Dessa vez, para vender brinquedinhos a tropa de choque da Paramount, aliada à Hasbro (a companhia que detém o direito dos Transformers), opta por aposentar o Galinho Chicken Little Shia LaBeouf, astro dos três primeiros filmes da franquia e atualmente às voltas com seu tratamento contra dependência química. Basta dizer que, há menos de um mês, o garotão foi retirado de um teatro nos Estados Unidos por causar arruaça e fumar em ambiente fechado, tendo sido levado algemado e com uma focinheira tipo “Hannibal style“, enquanto xingava os policiais. Obviamente um mal exemplo para a criançada que consume os tais bonequinhos, ele foi prontamente dispensado pelos produtores, sendo substituído nesta nova etapa da série por um Whalberg agora quarentão, que saboreia o papel de papai-sabe-tudo e tem como filhota a it-girl Nicola Peltz. Esta, por sua vez, interpreta uma espécie de periguete que tem muito a explicar ao grande público: como consegue andar de salto alto na topografia irregular do interior do Texas e como a poeira não entra por dentro do seu minúsculo shortinho jeans. Mistério até mesmo para Paris Hilton.

Até pouco tempo atrás, ela faria par romântico com o galã, que continua em forma – mesmo sem o abdômen-tanquinho da época em que cantava rap e posava para o underwear do Calvin Klein sob a alcunha de Mark Marky. Mesmo assim, ele continua dando um caldo, vai agradar às maezocas que levarem seus pimpolhos para assistir ao filme e tem lá seu carisma, se esforçando para imprimir alguma dignidade ao batidíssimo arquétipo do viúvo bom coração que cuida da prole enquanto torra o que sobrou das economias domésticas em projetos mirabolantes.

Compõe o trio de protagonistas Shane Dyson, o mocinho que interpreta o namorado da ninfeta, tão expressivo como um robô oriundo do espaço sideral e uma espécie de Bruno Gissoni das telonas, que não serve nem para tirar a camisa em cena, já que aparenta esbanjar nos pneus. E, como nem só de autômatos alienígenas sem alma e personagens-clichê sobrevive uma produção arrasa-quarteirão, os executivos da Paramount escalaram para vilões humanos dois talentos de peso, Kelsey Grammer e Stanley Tucci, os dois à beira da canastrice.

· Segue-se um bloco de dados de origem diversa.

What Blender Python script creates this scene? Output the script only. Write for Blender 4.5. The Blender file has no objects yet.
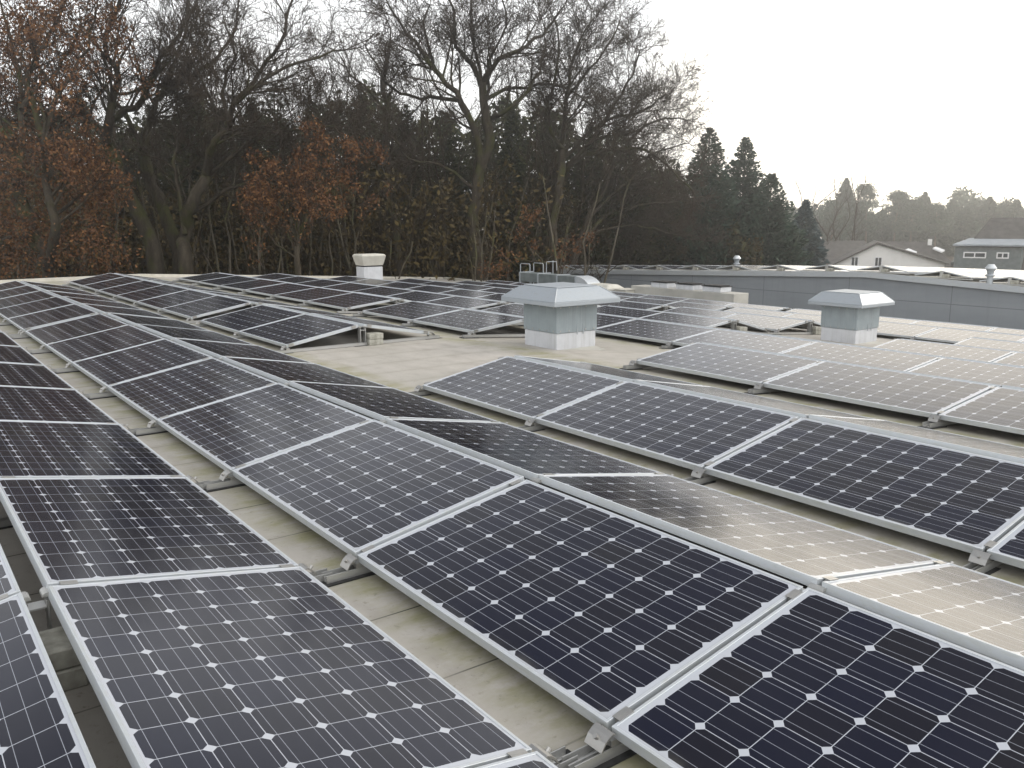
import bpy, math, random
import numpy as np
from mathutils import Vector, Matrix
PI = math.pi
R = math.radians
rng = np.random.default_rng(7)
random.seed(7)
S = bpy.context.scene
COL = S.collection

# ------------------------------------------------------------------ camera
CAM = np.array([-1.62307, -1.68081, 1.59612])
PITCH, ROLL, YAW, FOC = -0.191628, 0.0139184, -0.657971, 849.576
def rotm(x, y, z):
    cx, sx, cy, sy, cz, sz = np.cos(x), np.sin(x), np.cos(y), np.sin(y), np.cos(z), np.sin(z)
    return np.array([[cz,-sz,0],[sz,cz,0],[0,0,1]]) @ np.array([[1,0,0],[0,cx,-sx],[0,sx,cx]]) @ np.array([[cy,0,sy],[0,1,0],[-sy,0,cy]])
RM = rotm(PITCH + PI/2, ROLL, YAW)
cd = bpy.data.cameras.new('camera'); cam = bpy.data.objects.new('camera', cd); COL.objects.link(cam)
M = Matrix.Identity(4)
for i in range(3):
    for j in range(3): M[i][j] = RM[i, j]
    M[i][3] = CAM[i]
cam.matrix_world = M
cd.sensor_width = 36.0; cd.lens = FOC / 1024 * 36.0
cd.clip_start = 0.05; cd.clip_end = 3000
S.camera = cam

# ------------------------------------------------------------------ sky and sun
SUN_AZ, SUN_EL = R(97), R(30)          # azimuth from +Y towards +X
W = bpy.data.worlds.new('World'); S.world = W; W.use_nodes = True
nt = W.node_tree; nt.nodes.clear()
sky = nt.nodes.new('ShaderNodeTexSky'); sky.sky_type = 'NISHITA'; sky.sun_disc = False
sky.sun_elevation = SUN_EL; sky.sun_rotation = SUN_AZ; sky.dust_density = 4.0; sky.air_density = 1.2
tc = nt.nodes.new('ShaderNodeTexCoord'); mp = nt.nodes.new('ShaderNodeMapping'); mp.inputs['Scale'].default_value = (1, 1, 3.5)
nz = nt.nodes.new('ShaderNodeTexNoise'); nz.inputs['Scale'].default_value = 1.6; nz.inputs['Detail'].default_value = 5
cr = nt.nodes.new('ShaderNodeValToRGB')
cr.color_ramp.elements[0].position = .33; cr.color_ramp.elements[0].color = (8.2, 8.4, 8.7, 1)
cr.color_ramp.elements[1].position = .62; cr.color_ramp.elements[1].color = (10.2, 10.2, 10.2, 1)
mx = nt.nodes.new('ShaderNodeMix'); mx.data_type = 'RGBA'; mx.inputs[0].default_value = .86
bg = nt.nodes.new('ShaderNodeBackground'); bg.inputs['Strength'].default_value = .13
wo = nt.nodes.new('ShaderNodeOutputWorld')
L_ = nt.links.new
L_(tc.outputs['Generated'], mp.inputs['Vector']); L_(mp.outputs[0], nz.inputs['Vector']); L_(nz.outputs[0], cr.inputs[0])
L_(sky.outputs[0], mx.inputs[6]); L_(cr.outputs[0], mx.inputs[7]); L_(mx.outputs[2], bg.inputs[0]); L_(bg.outputs[0], wo.inputs[0])
# warm glow added low in the sky towards the sun, for panels to reflect
gd = nt.nodes.new('ShaderNodeVectorMath'); gd.operation = 'DOT_PRODUCT'
gv = Vector((math.sin(R(66))*math.cos(R(5)), math.cos(R(66))*math.cos(R(5)), math.sin(R(5)))); gd.inputs[1].default_value = gv
gr = nt.nodes.new('ShaderNodeValToRGB'); gr.color_ramp.elements[0].position = .93; gr.color_ramp.elements[0].color = (0, 0, 0, 1)
gr.color_ramp.elements[1].position = 1.0; gr.color_ramp.elements[1].color = (.85, .85, .85, 1)
gm = nt.nodes.new('ShaderNodeMix'); gm.data_type = 'RGBA'; gm.inputs[7].default_value = (24, 21.8, 18.2, 1)
L_(tc.outputs['Generated'], gd.inputs[0]); L_(gd.outputs['Value'], gr.inputs[0]); L_(gr.outputs[0], gm.inputs[0]); L_(mx.outputs[2], gm.inputs[6])
# unseen dark bank shaped for panel reflections; unseen brightness added behind viewer for the roof
def wmath(op, a, b=None):
    x = nt.nodes.new('ShaderNodeMath'); x.operation = op
    for i, v in enumerate((a, b)):
        if v is None: continue
        if isinstance(v, bpy.types.NodeSocket): L_(v, x.inputs[i])
        else: x.inputs[i].default_value = v
    return x.outputs[0]
def wstep(v, a, b):
    x = nt.nodes.new('ShaderNodeMapRange'); x.interpolation_type = 'SMOOTHSTEP'; L_(v, x.inputs[0]); x.inputs[1].default_value = a; x.inputs[2].default_value = b; return x.outputs[0]
sx_ = nt.nodes.new('ShaderNodeSeparateXYZ'); L_(tc.outputs['Generated'], sx_.inputs[0])
fd = nt.nodes.new('ShaderNodeVectorMath'); fd.operation = 'DOT_PRODUCT'; fd.inputs[1].default_value = (math.sin(R(12)), math.cos(R(12)), 0); L_(tc.outputs['Generated'], fd.inputs[0])
elz = wmath('ADD', sx_.outputs[2], wmath('MULTIPLY', wmath('SUBTRACT', nz.outputs[0], .5), .22))
dark = wmath('MULTIPLY', wstep(elz, .27, .62), wstep(fd.outputs['Value'], -.2, .5))
back = wstep(fd.outputs['Value'], .1, -.5)
dm_ = nt.nodes.new('ShaderNodeMix'); dm_.data_type = 'RGBA'; dm_.blend_type = 'MULTIPLY'; dm_.inputs[7].default_value = (.24, .25, .275, 1)
L_(dark, dm_.inputs[0]); L_(gm.outputs[2], dm_.inputs[6])
bm_ = nt.nodes.new('ShaderNodeMix'); bm_.data_type = 'RGBA'; bm_.blend_type = 'MULTIPLY'; bm_.inputs[7].default_value = (1.5, 1.48, 1.45, 1)
L_(back, bm_.inputs[0]); L_(dm_.outputs[2], bm_.inputs[6]); L_(bm_.outputs[2], bg.inputs[0])
sl = bpy.data.lights.new('sun', 'SUN'); sl.energy = 1.0; sl.angle = R(16); sl.color = (1, .93, .82)
so = bpy.data.objects.new('sun', sl); COL.objects.link(so)
sd = Vector((math.sin(SUN_AZ)*math.cos(SUN_EL), math.cos(SUN_AZ)*math.cos(SUN_EL), math.sin(SUN_EL)))
so.rotation_euler = sd.to_track_quat('Z', 'Y').to_euler(); so.location = (20, 10, 40)
S.view_settings.view_transform = 'Standard'; S.view_settings.look = 'None'
S.view_settings.exposure = 0.27; S.view_settings.gamma = 1.0
try: S.view_settings.use_curve_mapping = False
except Exception: pass
S.render.resolution_x = 1024; S.render.resolution_y = 768
S.render.engine = 'CYCLES'
S.cycles.max_bounces = 6; S.cycles.diffuse_bounces = 2; S.cycles.glossy_bounces = 3
S.cycles.volume_bounces = 0; S.cycles.transparent_max_bounces = 6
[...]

Mas, no final, o melhor talvez seja conferir como, nas entrelinhas, o longa-metragem brinca com o mundo globalizado, cheio de perigos para o consumo: em dado momento, os vilões humanos transferem para a China sua unidade fabril de robôs em série, desenvolvidos a partir da sucata de Transformers mortos em combate. Sim, esses genéricos dos Autobots e Decepticons originais equivalem às cópias baratas confeccionadas aos borbotões no país amarelo, em alusão direta à pirataria. E dão defeito, é claro! Divertidíssima sacada, ótima para sem usada como propaganda subliminar. Afinal, além de ser a mais contundente usina de sonhos do último século, Hollywood também não se consolidou como a mais poderosa arma midiática de pulverização de ideias?